Provided entries —
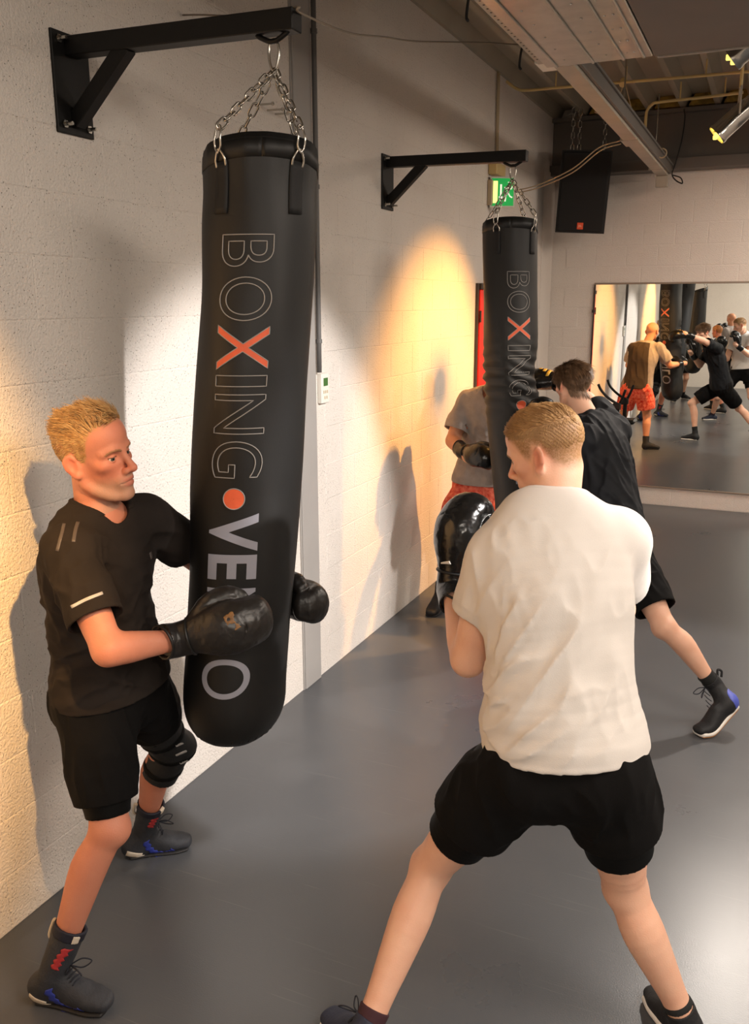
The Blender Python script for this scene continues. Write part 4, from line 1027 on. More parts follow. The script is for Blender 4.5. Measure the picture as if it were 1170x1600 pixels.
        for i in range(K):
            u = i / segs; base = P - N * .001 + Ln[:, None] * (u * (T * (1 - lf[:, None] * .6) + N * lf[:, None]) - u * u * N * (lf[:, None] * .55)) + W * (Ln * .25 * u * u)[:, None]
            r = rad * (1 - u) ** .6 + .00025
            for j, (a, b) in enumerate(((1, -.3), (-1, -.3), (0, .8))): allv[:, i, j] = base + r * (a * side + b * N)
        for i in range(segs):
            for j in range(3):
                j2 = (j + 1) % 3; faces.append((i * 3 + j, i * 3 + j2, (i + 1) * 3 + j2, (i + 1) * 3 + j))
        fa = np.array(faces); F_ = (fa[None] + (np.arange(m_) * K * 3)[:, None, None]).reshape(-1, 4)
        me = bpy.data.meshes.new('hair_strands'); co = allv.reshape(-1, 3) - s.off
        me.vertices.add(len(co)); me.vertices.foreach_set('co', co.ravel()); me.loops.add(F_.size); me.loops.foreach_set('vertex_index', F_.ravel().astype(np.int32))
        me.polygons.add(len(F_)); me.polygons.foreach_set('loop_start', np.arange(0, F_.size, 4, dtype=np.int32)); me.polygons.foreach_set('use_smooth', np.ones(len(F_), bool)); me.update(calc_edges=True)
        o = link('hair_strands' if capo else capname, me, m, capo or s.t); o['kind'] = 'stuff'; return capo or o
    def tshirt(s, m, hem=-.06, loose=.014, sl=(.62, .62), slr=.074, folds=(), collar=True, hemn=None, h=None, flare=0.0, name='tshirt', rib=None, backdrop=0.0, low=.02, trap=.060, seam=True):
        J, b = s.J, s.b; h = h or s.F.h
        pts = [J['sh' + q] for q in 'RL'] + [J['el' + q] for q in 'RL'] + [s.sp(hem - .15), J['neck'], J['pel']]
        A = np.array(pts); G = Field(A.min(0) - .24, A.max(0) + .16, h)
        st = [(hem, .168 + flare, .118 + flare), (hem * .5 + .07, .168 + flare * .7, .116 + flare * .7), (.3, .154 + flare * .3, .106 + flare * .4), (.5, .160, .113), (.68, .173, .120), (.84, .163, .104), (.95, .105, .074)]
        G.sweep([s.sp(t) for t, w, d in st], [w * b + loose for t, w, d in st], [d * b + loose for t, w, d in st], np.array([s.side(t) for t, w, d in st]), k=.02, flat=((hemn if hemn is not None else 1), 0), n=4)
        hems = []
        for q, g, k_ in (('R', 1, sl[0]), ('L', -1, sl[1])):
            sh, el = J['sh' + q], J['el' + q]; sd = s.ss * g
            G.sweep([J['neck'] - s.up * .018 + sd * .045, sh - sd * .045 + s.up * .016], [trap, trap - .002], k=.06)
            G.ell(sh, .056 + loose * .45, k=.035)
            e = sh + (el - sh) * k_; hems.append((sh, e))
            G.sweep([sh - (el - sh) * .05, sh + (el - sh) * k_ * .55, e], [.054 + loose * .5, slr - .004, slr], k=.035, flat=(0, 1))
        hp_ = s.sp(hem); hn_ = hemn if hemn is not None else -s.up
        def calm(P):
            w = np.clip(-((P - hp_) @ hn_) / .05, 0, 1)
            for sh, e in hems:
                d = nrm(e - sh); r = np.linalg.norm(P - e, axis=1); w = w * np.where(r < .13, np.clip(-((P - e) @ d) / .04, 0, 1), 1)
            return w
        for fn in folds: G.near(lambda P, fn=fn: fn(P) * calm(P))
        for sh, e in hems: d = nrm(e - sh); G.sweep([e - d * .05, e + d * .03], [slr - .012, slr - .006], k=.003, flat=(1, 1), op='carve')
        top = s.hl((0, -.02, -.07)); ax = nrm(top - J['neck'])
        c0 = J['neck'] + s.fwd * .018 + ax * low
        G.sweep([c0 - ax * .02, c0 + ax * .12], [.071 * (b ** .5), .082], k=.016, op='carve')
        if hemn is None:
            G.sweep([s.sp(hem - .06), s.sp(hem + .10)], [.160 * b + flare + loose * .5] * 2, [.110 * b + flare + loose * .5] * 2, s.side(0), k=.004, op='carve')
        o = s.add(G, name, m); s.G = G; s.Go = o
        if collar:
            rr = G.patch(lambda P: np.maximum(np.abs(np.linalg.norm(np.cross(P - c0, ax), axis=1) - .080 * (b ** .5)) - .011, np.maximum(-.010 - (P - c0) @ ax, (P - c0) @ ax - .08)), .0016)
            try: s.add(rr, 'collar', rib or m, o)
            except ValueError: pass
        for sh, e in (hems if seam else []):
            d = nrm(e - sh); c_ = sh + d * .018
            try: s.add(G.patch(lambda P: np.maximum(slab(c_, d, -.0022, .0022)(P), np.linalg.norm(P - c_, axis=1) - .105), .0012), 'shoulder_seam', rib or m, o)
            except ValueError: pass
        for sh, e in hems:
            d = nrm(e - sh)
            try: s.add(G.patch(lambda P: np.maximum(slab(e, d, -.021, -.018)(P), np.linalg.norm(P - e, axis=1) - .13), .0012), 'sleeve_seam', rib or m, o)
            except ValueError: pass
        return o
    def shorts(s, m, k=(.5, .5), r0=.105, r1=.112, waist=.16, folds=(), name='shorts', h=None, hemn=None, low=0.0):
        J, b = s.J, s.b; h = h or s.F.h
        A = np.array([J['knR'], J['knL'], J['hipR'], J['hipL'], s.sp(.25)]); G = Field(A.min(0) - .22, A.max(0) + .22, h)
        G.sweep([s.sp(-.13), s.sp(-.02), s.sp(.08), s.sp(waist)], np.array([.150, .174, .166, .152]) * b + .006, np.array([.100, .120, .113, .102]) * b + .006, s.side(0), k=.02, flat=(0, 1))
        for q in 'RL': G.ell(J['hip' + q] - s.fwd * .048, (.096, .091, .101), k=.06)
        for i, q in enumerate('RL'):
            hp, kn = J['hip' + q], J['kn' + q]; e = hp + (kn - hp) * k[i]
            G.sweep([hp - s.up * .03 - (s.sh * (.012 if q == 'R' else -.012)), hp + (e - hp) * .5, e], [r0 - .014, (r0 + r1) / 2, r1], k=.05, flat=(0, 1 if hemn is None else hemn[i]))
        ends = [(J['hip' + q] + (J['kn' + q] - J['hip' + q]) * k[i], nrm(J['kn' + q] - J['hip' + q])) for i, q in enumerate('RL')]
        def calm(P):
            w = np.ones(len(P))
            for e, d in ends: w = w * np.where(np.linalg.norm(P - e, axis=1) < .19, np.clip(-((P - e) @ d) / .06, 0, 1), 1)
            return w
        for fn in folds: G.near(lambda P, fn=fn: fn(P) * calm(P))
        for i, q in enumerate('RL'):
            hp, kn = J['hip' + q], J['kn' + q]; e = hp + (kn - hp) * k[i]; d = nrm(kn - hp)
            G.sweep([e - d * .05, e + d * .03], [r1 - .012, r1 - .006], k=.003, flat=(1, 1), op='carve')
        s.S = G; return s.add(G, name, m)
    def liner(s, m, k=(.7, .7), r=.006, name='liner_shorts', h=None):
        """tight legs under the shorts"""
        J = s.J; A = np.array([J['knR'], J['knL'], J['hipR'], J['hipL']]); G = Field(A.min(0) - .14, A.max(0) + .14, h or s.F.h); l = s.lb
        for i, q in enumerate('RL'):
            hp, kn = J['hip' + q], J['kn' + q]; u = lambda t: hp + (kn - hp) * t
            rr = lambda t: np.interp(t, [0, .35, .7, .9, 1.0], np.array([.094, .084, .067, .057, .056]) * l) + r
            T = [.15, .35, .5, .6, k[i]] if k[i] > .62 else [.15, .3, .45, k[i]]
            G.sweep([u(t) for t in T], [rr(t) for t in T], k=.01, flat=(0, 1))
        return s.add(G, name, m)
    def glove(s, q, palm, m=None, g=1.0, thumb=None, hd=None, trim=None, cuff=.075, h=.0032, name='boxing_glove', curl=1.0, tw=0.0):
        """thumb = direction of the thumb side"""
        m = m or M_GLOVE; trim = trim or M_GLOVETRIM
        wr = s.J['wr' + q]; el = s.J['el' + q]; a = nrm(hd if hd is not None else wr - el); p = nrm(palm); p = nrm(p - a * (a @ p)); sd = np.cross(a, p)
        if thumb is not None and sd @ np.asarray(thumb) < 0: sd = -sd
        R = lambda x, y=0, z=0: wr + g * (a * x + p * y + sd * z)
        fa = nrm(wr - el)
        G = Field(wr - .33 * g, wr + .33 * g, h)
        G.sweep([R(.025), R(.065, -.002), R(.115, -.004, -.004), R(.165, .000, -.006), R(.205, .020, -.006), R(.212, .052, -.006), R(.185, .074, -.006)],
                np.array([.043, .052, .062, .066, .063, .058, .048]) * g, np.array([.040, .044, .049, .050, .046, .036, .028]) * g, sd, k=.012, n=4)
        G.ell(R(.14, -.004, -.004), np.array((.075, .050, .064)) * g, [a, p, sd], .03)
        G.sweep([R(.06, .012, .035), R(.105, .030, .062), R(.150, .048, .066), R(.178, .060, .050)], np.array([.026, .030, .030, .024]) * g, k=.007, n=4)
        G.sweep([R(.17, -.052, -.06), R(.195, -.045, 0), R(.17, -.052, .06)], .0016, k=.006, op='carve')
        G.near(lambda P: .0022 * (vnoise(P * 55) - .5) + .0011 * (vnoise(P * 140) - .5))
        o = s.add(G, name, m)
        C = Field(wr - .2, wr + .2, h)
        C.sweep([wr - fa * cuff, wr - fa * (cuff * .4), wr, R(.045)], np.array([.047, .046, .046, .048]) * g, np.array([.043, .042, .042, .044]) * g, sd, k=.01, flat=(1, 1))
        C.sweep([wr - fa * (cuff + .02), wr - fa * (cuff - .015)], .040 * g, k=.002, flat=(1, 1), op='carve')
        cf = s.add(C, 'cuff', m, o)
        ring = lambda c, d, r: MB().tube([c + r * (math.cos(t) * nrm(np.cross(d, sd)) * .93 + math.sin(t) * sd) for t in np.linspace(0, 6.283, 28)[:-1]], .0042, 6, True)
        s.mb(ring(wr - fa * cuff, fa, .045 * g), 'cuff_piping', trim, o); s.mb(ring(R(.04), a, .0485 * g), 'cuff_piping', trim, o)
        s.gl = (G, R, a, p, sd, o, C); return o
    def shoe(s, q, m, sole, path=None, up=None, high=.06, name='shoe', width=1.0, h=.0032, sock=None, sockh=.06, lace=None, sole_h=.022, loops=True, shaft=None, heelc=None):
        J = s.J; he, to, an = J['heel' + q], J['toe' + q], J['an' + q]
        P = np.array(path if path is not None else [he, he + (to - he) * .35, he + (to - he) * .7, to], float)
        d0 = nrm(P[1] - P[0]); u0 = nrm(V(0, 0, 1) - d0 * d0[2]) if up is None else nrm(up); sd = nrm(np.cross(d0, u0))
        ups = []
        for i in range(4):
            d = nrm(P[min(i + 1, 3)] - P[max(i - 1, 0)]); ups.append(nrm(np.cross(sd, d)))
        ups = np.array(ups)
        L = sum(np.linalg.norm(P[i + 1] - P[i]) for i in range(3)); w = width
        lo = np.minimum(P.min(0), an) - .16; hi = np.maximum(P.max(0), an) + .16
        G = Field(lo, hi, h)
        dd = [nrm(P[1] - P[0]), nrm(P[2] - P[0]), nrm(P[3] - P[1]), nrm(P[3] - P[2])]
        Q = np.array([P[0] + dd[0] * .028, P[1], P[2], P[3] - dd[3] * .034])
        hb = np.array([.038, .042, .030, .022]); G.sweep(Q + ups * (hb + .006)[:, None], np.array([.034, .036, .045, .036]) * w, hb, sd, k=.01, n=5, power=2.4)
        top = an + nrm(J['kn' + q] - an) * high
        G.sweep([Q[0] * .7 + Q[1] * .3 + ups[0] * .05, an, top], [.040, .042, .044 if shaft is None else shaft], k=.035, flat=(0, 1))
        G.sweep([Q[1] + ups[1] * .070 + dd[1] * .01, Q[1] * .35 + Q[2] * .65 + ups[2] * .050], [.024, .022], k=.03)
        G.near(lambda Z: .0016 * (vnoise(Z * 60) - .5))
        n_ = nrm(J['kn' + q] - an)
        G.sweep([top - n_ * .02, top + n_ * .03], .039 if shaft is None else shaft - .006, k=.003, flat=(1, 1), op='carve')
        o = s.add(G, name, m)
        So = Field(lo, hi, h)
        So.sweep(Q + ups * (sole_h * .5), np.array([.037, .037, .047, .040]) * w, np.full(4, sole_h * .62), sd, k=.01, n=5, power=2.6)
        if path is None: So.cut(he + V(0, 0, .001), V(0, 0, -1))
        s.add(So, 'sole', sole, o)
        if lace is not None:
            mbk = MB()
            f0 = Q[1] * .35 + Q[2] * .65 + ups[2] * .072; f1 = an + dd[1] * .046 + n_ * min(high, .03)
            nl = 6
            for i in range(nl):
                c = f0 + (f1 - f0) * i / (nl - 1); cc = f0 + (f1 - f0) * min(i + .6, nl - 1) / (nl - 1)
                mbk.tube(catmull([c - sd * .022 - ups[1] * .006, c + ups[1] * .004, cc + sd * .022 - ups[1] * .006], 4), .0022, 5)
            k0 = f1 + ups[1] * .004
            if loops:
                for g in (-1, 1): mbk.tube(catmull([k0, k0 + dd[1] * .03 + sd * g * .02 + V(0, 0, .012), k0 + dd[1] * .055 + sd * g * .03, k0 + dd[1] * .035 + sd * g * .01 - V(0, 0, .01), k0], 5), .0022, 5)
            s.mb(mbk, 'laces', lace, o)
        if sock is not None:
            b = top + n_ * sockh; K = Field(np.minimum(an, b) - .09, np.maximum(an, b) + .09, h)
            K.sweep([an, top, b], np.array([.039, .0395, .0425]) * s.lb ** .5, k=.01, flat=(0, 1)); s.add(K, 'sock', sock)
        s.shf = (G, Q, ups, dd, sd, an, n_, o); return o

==

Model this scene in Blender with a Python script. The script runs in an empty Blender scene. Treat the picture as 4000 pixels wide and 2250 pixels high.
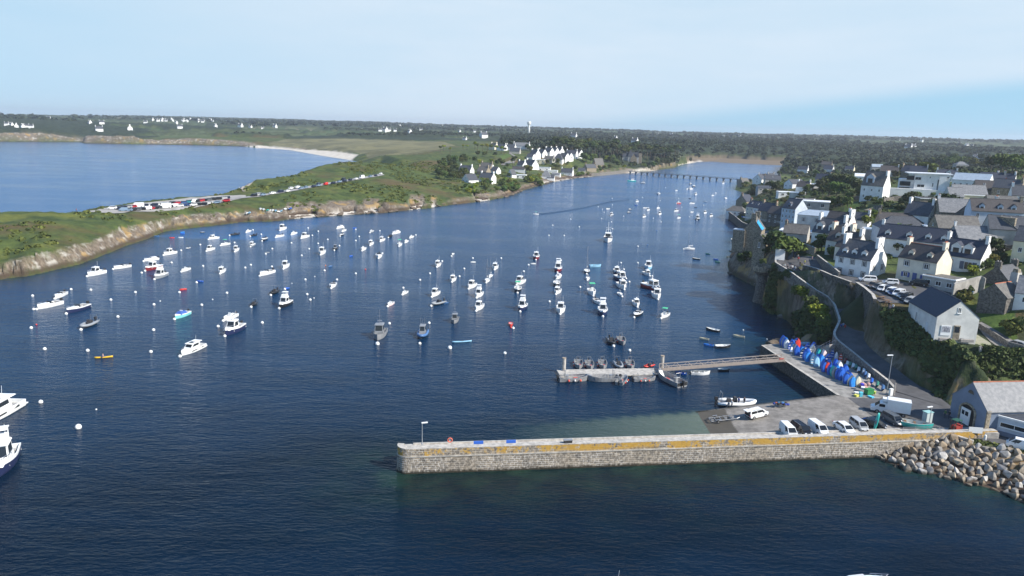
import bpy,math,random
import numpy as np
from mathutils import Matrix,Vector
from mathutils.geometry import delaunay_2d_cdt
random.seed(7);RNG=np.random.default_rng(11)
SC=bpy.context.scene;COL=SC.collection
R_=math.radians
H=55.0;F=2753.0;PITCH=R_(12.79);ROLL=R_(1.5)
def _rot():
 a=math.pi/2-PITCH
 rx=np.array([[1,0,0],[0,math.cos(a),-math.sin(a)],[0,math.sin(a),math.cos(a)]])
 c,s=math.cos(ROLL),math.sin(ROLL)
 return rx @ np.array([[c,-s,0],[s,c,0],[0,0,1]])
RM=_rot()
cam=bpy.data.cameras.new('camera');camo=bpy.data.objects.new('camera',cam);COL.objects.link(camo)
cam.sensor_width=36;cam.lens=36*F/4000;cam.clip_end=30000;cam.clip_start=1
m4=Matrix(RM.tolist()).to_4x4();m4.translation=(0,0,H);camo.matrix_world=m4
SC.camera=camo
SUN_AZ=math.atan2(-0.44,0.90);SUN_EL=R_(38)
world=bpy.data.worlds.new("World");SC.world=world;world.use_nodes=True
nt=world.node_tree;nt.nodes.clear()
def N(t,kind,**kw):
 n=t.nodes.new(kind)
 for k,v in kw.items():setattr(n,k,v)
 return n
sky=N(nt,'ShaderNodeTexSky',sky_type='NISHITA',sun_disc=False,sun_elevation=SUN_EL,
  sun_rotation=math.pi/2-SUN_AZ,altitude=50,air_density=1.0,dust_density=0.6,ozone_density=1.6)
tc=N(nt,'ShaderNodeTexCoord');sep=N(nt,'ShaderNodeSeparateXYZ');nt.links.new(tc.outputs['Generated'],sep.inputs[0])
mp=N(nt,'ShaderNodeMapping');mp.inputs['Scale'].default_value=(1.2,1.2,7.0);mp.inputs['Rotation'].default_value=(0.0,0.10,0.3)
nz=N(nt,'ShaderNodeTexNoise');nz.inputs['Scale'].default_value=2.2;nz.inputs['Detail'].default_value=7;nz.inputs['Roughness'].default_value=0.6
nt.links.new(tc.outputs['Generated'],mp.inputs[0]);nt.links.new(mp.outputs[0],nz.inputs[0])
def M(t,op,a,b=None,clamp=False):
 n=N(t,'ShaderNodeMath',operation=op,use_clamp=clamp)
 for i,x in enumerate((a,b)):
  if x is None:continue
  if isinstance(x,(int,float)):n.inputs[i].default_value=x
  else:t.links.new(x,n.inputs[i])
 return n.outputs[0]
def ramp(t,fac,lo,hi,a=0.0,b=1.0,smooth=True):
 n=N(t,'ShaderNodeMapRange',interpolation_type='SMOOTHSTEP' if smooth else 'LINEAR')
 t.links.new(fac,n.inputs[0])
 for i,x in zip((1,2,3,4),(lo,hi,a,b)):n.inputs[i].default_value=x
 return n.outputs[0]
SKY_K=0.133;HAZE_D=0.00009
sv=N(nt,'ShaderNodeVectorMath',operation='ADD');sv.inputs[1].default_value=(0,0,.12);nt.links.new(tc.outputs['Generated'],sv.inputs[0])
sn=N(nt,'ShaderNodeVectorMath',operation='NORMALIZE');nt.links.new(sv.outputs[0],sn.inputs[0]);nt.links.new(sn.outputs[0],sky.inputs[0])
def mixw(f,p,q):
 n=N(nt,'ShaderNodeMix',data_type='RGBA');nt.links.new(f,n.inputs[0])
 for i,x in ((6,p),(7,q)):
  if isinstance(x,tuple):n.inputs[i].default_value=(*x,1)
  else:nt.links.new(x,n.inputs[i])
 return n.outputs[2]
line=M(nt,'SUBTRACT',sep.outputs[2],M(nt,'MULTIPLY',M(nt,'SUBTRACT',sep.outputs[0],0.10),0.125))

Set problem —
Using the listing above, gather each line that holds the string "Python" and copy it.

Result —
The Blender Python script for this scene continues. Write part 4, from line 1027 on. More parts follow. The script is for Blender 4.5. Measure the picture as if it were 1170x1600 pixels.
Model this scene in Blender with a Python script. The script runs in an empty Blender scene. Treat the picture as 4000 pixels wide and 2250 pixels high.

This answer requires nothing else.